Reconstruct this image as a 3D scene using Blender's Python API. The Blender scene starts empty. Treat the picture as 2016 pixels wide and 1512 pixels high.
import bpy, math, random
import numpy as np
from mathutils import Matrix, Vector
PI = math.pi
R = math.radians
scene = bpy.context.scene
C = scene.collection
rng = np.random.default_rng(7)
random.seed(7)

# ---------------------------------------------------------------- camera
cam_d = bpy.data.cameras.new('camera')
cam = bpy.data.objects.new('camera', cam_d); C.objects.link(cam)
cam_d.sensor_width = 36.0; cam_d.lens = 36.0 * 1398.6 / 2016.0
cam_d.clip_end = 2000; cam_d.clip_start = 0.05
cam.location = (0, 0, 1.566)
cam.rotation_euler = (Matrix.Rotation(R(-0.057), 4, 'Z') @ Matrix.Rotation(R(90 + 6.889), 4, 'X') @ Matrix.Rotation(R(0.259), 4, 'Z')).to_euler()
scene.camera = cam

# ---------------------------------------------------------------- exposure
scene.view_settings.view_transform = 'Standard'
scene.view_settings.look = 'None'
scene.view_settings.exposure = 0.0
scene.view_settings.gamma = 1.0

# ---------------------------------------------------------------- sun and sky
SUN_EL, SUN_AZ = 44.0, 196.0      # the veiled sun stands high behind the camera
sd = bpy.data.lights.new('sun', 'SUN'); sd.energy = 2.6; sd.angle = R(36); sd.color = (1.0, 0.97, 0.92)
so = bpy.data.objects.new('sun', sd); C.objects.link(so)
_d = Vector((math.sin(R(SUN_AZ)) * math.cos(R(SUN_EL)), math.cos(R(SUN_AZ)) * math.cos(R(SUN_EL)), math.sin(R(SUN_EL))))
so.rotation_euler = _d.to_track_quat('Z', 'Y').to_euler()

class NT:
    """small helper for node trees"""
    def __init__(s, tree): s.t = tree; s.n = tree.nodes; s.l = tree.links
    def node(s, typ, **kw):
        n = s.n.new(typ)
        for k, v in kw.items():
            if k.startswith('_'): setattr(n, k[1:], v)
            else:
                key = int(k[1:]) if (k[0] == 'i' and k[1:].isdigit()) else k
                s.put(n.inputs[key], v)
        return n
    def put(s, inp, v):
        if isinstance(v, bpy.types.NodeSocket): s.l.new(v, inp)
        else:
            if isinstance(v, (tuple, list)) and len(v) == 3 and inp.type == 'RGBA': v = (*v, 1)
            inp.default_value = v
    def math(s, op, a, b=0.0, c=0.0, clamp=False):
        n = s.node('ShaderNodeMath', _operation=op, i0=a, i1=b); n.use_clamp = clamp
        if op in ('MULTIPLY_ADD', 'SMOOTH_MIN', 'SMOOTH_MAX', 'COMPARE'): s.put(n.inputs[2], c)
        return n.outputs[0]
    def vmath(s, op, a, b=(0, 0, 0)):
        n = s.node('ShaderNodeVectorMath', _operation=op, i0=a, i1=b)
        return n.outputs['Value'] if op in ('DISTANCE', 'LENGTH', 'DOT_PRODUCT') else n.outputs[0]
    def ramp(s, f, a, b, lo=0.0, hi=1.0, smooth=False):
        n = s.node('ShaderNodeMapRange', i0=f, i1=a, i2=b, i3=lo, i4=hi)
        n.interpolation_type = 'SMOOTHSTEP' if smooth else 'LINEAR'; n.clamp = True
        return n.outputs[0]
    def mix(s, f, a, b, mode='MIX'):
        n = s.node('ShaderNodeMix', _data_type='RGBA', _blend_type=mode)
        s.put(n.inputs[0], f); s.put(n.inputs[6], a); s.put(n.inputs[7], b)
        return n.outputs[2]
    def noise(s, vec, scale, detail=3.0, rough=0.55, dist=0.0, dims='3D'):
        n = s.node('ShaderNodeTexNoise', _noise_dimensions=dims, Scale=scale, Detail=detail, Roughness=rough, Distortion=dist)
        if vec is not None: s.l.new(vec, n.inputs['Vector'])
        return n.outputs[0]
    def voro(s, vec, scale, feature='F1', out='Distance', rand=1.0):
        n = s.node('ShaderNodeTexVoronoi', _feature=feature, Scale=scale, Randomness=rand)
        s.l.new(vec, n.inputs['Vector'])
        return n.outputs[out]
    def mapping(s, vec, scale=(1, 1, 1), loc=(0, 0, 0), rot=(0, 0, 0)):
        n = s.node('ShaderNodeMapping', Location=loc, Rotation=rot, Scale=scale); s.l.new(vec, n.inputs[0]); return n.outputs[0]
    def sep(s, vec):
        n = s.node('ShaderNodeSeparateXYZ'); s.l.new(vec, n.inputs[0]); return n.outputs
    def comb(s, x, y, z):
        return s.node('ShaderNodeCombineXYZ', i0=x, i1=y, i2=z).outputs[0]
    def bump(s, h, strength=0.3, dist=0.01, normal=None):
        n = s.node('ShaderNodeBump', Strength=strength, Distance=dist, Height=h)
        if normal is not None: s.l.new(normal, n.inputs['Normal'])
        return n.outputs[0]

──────

* **DIRECTIVE**:
Each line above is to be repeated exactly.

* **ANSWER TO THIS TASK**:
Reconstruct this image as a 3D scene using Blender's Python API. The Blender scene starts empty. Treat the picture as 2016 pixels wide and 1512 pixels high.
import bpy, math, random
import numpy as np
from mathutils import Matrix, Vector
PI = math.pi
R = math.radians
scene = bpy.context.scene
C = scene.collection
rng = np.random.default_rng(7)
random.seed(7)

# ---------------------------------------------------------------- camera
cam_d = bpy.data.cameras.new('camera')
cam = bpy.data.objects.new('camera', cam_d); C.objects.link(cam)
cam_d.sensor_width = 36.0; cam_d.lens = 36.0 * 1398.6 / 2016.0
cam_d.clip_end = 2000; cam_d.clip_start = 0.05
cam.location = (0, 0, 1.566)
cam.rotation_euler = (Matrix.Rotation(R(-0.057), 4, 'Z') @ Matrix.Rotation(R(90 + 6.889), 4, 'X') @ Matrix.Rotation(R(0.259), 4, 'Z')).to_euler()
scene.camera = cam

# ---------------------------------------------------------------- exposure
scene.view_settings.view_transform = 'Standard'
scene.view_settings.look = 'None'
scene.view_settings.exposure = 0.0
scene.view_settings.gamma = 1.0

# ---------------------------------------------------------------- sun and sky
SUN_EL, SUN_AZ = 44.0, 196.0      # the veiled sun stands high behind the camera
sd = bpy.data.lights.new('sun', 'SUN'); sd.energy = 2.6; sd.angle = R(36); sd.color = (1.0, 0.97, 0.92)
so = bpy.data.objects.new('sun', sd); C.objects.link(so)
_d = Vector((math.sin(R(SUN_AZ)) * math.cos(R(SUN_EL)), math.cos(R(SUN_AZ)) * math.cos(R(SUN_EL)), math.sin(R(SUN_EL))))
so.rotation_euler = _d.to_track_quat('Z', 'Y').to_euler()

class NT:
    """small helper for node trees"""
    def __init__(s, tree): s.t = tree; s.n = tree.nodes; s.l = tree.links
    def node(s, typ, **kw):
        n = s.n.new(typ)
        for k, v in kw.items():
            if k.startswith('_'): setattr(n, k[1:], v)
            else:
                key = int(k[1:]) if (k[0] == 'i' and k[1:].isdigit()) else k
                s.put(n.inputs[key], v)
        return n
    def put(s, inp, v):
        if isinstance(v, bpy.types.NodeSocket): s.l.new(v, inp)
        else:
            if isinstance(v, (tuple, list)) and len(v) == 3 and inp.type == 'RGBA': v = (*v, 1)
            inp.default_value = v
    def math(s, op, a, b=0.0, c=0.0, clamp=False):
        n = s.node('ShaderNodeMath', _operation=op, i0=a, i1=b); n.use_clamp = clamp
        if op in ('MULTIPLY_ADD', 'SMOOTH_MIN', 'SMOOTH_MAX', 'COMPARE'): s.put(n.inputs[2], c)
        return n.outputs[0]
    def vmath(s, op, a, b=(0, 0, 0)):
        n = s.node('ShaderNodeVectorMath', _operation=op, i0=a, i1=b)
        return n.outputs['Value'] if op in ('DISTANCE', 'LENGTH', 'DOT_PRODUCT') else n.outputs[0]
    def ramp(s, f, a, b, lo=0.0, hi=1.0, smooth=False):
        n = s.node('ShaderNodeMapRange', i0=f, i1=a, i2=b, i3=lo, i4=hi)
        n.interpolation_type = 'SMOOTHSTEP' if smooth else 'LINEAR'; n.clamp = True
        return n.outputs[0]
    def mix(s, f, a, b, mode='MIX'):
        n = s.node('ShaderNodeMix', _data_type='RGBA', _blend_type=mode)
        s.put(n.inputs[0], f); s.put(n.inputs[6], a); s.put(n.inputs[7], b)
        return n.outputs[2]
    def noise(s, vec, scale, detail=3.0, rough=0.55, dist=0.0, dims='3D'):
        n = s.node('ShaderNodeTexNoise', _noise_dimensions=dims, Scale=scale, Detail=detail, Roughness=rough, Distortion=dist)
        if vec is not None: s.l.new(vec, n.inputs['Vector'])
        return n.outputs[0]
    def voro(s, vec, scale, feature='F1', out='Distance', rand=1.0):
        n = s.node('ShaderNodeTexVoronoi', _feature=feature, Scale=scale, Randomness=rand)
        s.l.new(vec, n.inputs['Vector'])
        return n.outputs[out]
    def mapping(s, vec, scale=(1, 1, 1), loc=(0, 0, 0), rot=(0, 0, 0)):
        n = s.node('ShaderNodeMapping', Location=loc, Rotation=rot, Scale=scale); s.l.new(vec, n.inputs[0]); return n.outputs[0]
    def sep(s, vec):
        n = s.node('ShaderNodeSeparateXYZ'); s.l.new(vec, n.inputs[0]); return n.outputs
    def comb(s, x, y, z):
        return s.node('ShaderNodeCombineXYZ', i0=x, i1=y, i2=z).outputs[0]
    def bump(s, h, strength=0.3, dist=0.01, normal=None):
        n = s.node('ShaderNodeBump', Strength=strength, Distance=dist, Height=h)
        if normal is not None: s.l.new(normal, n.inputs['Normal'])
        return n.outputs[0]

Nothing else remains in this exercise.